* begin Material provided *

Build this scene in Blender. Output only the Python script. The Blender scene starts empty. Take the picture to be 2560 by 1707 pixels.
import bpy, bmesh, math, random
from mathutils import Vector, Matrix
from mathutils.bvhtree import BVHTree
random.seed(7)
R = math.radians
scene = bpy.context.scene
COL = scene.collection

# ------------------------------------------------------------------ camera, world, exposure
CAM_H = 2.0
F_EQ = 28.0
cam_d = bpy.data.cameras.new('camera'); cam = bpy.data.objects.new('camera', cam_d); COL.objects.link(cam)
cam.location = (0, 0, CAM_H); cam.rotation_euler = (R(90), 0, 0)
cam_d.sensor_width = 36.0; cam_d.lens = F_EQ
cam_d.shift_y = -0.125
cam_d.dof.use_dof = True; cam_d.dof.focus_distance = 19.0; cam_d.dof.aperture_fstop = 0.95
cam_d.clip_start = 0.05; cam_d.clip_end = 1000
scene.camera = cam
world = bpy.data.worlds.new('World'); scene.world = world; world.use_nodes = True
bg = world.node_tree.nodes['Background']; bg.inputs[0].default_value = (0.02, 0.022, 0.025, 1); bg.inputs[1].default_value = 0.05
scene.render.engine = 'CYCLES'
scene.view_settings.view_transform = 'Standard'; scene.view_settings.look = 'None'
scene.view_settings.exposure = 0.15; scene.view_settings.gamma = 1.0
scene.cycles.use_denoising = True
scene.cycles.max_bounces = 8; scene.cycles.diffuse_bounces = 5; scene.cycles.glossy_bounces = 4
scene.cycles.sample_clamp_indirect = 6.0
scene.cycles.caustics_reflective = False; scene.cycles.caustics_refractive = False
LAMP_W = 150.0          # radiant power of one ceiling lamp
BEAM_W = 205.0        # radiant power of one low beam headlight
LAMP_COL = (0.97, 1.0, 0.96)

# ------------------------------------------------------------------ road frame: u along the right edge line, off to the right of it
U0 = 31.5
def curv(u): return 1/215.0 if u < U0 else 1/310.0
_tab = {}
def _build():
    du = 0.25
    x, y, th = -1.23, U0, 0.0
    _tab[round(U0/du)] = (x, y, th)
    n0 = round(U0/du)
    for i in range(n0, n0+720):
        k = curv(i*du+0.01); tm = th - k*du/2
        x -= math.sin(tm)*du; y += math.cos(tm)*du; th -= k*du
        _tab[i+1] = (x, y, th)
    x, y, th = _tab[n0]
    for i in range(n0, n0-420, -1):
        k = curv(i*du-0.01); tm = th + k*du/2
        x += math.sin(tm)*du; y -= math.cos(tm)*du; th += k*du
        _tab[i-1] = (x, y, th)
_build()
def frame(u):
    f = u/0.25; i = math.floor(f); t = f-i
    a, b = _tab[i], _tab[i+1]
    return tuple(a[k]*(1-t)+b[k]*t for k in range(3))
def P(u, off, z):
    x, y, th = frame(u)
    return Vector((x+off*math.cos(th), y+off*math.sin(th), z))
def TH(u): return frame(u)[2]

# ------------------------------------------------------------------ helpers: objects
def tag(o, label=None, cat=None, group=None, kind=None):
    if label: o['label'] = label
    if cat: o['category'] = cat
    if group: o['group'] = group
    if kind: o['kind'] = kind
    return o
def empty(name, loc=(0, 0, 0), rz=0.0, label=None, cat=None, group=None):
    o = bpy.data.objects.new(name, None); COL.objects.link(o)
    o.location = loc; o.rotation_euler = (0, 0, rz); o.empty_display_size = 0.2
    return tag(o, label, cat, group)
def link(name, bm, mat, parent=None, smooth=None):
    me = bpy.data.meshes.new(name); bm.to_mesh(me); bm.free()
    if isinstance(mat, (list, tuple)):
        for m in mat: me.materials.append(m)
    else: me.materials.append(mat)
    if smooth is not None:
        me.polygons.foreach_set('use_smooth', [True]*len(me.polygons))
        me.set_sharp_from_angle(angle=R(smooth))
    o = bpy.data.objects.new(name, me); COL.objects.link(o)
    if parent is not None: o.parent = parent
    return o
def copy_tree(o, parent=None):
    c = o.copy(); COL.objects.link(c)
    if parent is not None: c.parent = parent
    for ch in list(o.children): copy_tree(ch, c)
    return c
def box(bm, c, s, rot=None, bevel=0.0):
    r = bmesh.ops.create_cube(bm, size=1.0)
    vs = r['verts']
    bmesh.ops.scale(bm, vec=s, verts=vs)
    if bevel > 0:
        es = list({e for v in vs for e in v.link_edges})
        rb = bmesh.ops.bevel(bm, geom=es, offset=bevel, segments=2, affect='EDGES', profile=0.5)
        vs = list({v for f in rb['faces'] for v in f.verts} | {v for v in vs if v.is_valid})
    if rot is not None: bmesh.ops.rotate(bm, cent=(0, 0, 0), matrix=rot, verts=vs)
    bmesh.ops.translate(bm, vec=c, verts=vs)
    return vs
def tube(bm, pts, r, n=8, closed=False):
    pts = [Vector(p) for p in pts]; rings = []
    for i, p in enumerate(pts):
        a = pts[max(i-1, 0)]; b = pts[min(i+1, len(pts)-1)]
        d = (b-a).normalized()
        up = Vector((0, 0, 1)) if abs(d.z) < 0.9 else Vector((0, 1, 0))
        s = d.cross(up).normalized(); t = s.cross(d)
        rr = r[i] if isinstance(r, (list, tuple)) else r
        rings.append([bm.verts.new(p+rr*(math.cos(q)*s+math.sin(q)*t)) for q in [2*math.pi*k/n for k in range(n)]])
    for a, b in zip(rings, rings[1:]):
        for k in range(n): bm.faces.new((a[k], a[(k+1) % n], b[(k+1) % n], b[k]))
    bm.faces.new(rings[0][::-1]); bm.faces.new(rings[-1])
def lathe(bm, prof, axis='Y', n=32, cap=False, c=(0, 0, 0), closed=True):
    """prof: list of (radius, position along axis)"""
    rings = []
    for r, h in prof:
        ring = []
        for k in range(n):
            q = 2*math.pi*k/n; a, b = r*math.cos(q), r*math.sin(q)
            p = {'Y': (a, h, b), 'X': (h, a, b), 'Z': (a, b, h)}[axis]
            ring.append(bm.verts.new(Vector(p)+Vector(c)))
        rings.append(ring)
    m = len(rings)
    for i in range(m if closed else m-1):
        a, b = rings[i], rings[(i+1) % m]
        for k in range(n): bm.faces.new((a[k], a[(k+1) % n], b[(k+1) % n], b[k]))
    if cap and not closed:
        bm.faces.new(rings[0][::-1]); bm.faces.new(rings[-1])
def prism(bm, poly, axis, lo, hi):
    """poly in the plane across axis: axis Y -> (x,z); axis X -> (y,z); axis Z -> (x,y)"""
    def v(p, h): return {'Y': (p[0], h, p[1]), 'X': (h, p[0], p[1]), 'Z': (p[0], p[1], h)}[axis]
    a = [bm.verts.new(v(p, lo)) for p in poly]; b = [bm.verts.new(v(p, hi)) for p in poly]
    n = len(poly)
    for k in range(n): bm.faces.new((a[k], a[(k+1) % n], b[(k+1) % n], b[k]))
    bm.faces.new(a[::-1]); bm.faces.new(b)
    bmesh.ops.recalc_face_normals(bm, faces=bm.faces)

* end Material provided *

**Work instructions**
Each line of the listing should be echoed back exactly.

**Result of this exercise**
Build this scene in Blender. Output only the Python script. The Blender scene starts empty. Take the picture to be 2560 by 1707 pixels.
import bpy, bmesh, math, random
from mathutils import Vector, Matrix
from mathutils.bvhtree import BVHTree
random.seed(7)
R = math.radians
scene = bpy.context.scene
COL = scene.collection

# ------------------------------------------------------------------ camera, world, exposure
CAM_H = 2.0
F_EQ = 28.0
cam_d = bpy.data.cameras.new('camera'); cam = bpy.data.objects.new('camera', cam_d); COL.objects.link(cam)
cam.location = (0, 0, CAM_H); cam.rotation_euler = (R(90), 0, 0)
cam_d.sensor_width = 36.0; cam_d.lens = F_EQ
cam_d.shift_y = -0.125
cam_d.dof.use_dof = True; cam_d.dof.focus_distance = 19.0; cam_d.dof.aperture_fstop = 0.95
cam_d.clip_start = 0.05; cam_d.clip_end = 1000
scene.camera = cam
world = bpy.data.worlds.new('World'); scene.world = world; world.use_nodes = True
bg = world.node_tree.nodes['Background']; bg.inputs[0].default_value = (0.02, 0.022, 0.025, 1); bg.inputs[1].default_value = 0.05
scene.render.engine = 'CYCLES'
scene.view_settings.view_transform = 'Standard'; scene.view_settings.look = 'None'
scene.view_settings.exposure = 0.15; scene.view_settings.gamma = 1.0
scene.cycles.use_denoising = True
scene.cycles.max_bounces = 8; scene.cycles.diffuse_bounces = 5; scene.cycles.glossy_bounces = 4
scene.cycles.sample_clamp_indirect = 6.0
scene.cycles.caustics_reflective = False; scene.cycles.caustics_refractive = False
LAMP_W = 150.0          # radiant power of one ceiling lamp
BEAM_W = 205.0        # radiant power of one low beam headlight
LAMP_COL = (0.97, 1.0, 0.96)

# ------------------------------------------------------------------ road frame: u along the right edge line, off to the right of it
U0 = 31.5
def curv(u): return 1/215.0 if u < U0 else 1/310.0
_tab = {}
def _build():
    du = 0.25
    x, y, th = -1.23, U0, 0.0
    _tab[round(U0/du)] = (x, y, th)
    n0 = round(U0/du)
    for i in range(n0, n0+720):
        k = curv(i*du+0.01); tm = th - k*du/2
        x -= math.sin(tm)*du; y += math.cos(tm)*du; th -= k*du
        _tab[i+1] = (x, y, th)
    x, y, th = _tab[n0]
    for i in range(n0, n0-420, -1):
        k = curv(i*du-0.01); tm = th + k*du/2
        x += math.sin(tm)*du; y -= math.cos(tm)*du; th += k*du
        _tab[i-1] = (x, y, th)
_build()
def frame(u):
    f = u/0.25; i = math.floor(f); t = f-i
    a, b = _tab[i], _tab[i+1]
    return tuple(a[k]*(1-t)+b[k]*t for k in range(3))
def P(u, off, z):
    x, y, th = frame(u)
    return Vector((x+off*math.cos(th), y+off*math.sin(th), z))
def TH(u): return frame(u)[2]

# ------------------------------------------------------------------ helpers: objects
def tag(o, label=None, cat=None, group=None, kind=None):
    if label: o['label'] = label
    if cat: o['category'] = cat
    if group: o['group'] = group
    if kind: o['kind'] = kind
    return o
def empty(name, loc=(0, 0, 0), rz=0.0, label=None, cat=None, group=None):
    o = bpy.data.objects.new(name, None); COL.objects.link(o)
    o.location = loc; o.rotation_euler = (0, 0, rz); o.empty_display_size = 0.2
    return tag(o, label, cat, group)
def link(name, bm, mat, parent=None, smooth=None):
    me = bpy.data.meshes.new(name); bm.to_mesh(me); bm.free()
    if isinstance(mat, (list, tuple)):
        for m in mat: me.materials.append(m)
    else: me.materials.append(mat)
    if smooth is not None:
        me.polygons.foreach_set('use_smooth', [True]*len(me.polygons))
        me.set_sharp_from_angle(angle=R(smooth))
    o = bpy.data.objects.new(name, me); COL.objects.link(o)
    if parent is not None: o.parent = parent
    return o
def copy_tree(o, parent=None):
    c = o.copy(); COL.objects.link(c)
    if parent is not None: c.parent = parent
    for ch in list(o.children): copy_tree(ch, c)
    return c
def box(bm, c, s, rot=None, bevel=0.0):
    r = bmesh.ops.create_cube(bm, size=1.0)
    vs = r['verts']
    bmesh.ops.scale(bm, vec=s, verts=vs)
    if bevel > 0:
        es = list({e for v in vs for e in v.link_edges})
        rb = bmesh.ops.bevel(bm, geom=es, offset=bevel, segments=2, affect='EDGES', profile=0.5)
        vs = list({v for f in rb['faces'] for v in f.verts} | {v for v in vs if v.is_valid})
    if rot is not None: bmesh.ops.rotate(bm, cent=(0, 0, 0), matrix=rot, verts=vs)
    bmesh.ops.translate(bm, vec=c, verts=vs)
    return vs
def tube(bm, pts, r, n=8, closed=False):
    pts = [Vector(p) for p in pts]; rings = []
    for i, p in enumerate(pts):
        a = pts[max(i-1, 0)]; b = pts[min(i+1, len(pts)-1)]
        d = (b-a).normalized()
        up = Vector((0, 0, 1)) if abs(d.z) < 0.9 else Vector((0, 1, 0))
        s = d.cross(up).normalized(); t = s.cross(d)
        rr = r[i] if isinstance(r, (list, tuple)) else r
        rings.append([bm.verts.new(p+rr*(math.cos(q)*s+math.sin(q)*t)) for q in [2*math.pi*k/n for k in range(n)]])
    for a, b in zip(rings, rings[1:]):
        for k in range(n): bm.faces.new((a[k], a[(k+1) % n], b[(k+1) % n], b[k]))
    bm.faces.new(rings[0][::-1]); bm.faces.new(rings[-1])
def lathe(bm, prof, axis='Y', n=32, cap=False, c=(0, 0, 0), closed=True):
    """prof: list of (radius, position along axis)"""
    rings = []
    for r, h in prof:
        ring = []
        for k in range(n):
            q = 2*math.pi*k/n; a, b = r*math.cos(q), r*math.sin(q)
            p = {'Y': (a, h, b), 'X': (h, a, b), 'Z': (a, b, h)}[axis]
            ring.append(bm.verts.new(Vector(p)+Vector(c)))
        rings.append(ring)
    m = len(rings)
    for i in range(m if closed else m-1):
        a, b = rings[i], rings[(i+1) % m]
        for k in range(n): bm.faces.new((a[k], a[(k+1) % n], b[(k+1) % n], b[k]))
    if cap and not closed:
        bm.faces.new(rings[0][::-1]); bm.faces.new(rings[-1])
def prism(bm, poly, axis, lo, hi):
    """poly in the plane across axis: axis Y -> (x,z); axis X -> (y,z); axis Z -> (x,y)"""
    def v(p, h): return {'Y': (p[0], h, p[1]), 'X': (h, p[0], p[1]), 'Z': (p[0], p[1], h)}[axis]
    a = [bm.verts.new(v(p, lo)) for p in poly]; b = [bm.verts.new(v(p, hi)) for p in poly]
    n = len(poly)
    for k in range(n): bm.faces.new((a[k], a[(k+1) % n], b[(k+1) % n], b[k]))
    bm.faces.new(a[::-1]); bm.faces.new(b)
    bmesh.ops.recalc_face_normals(bm, faces=bm.faces)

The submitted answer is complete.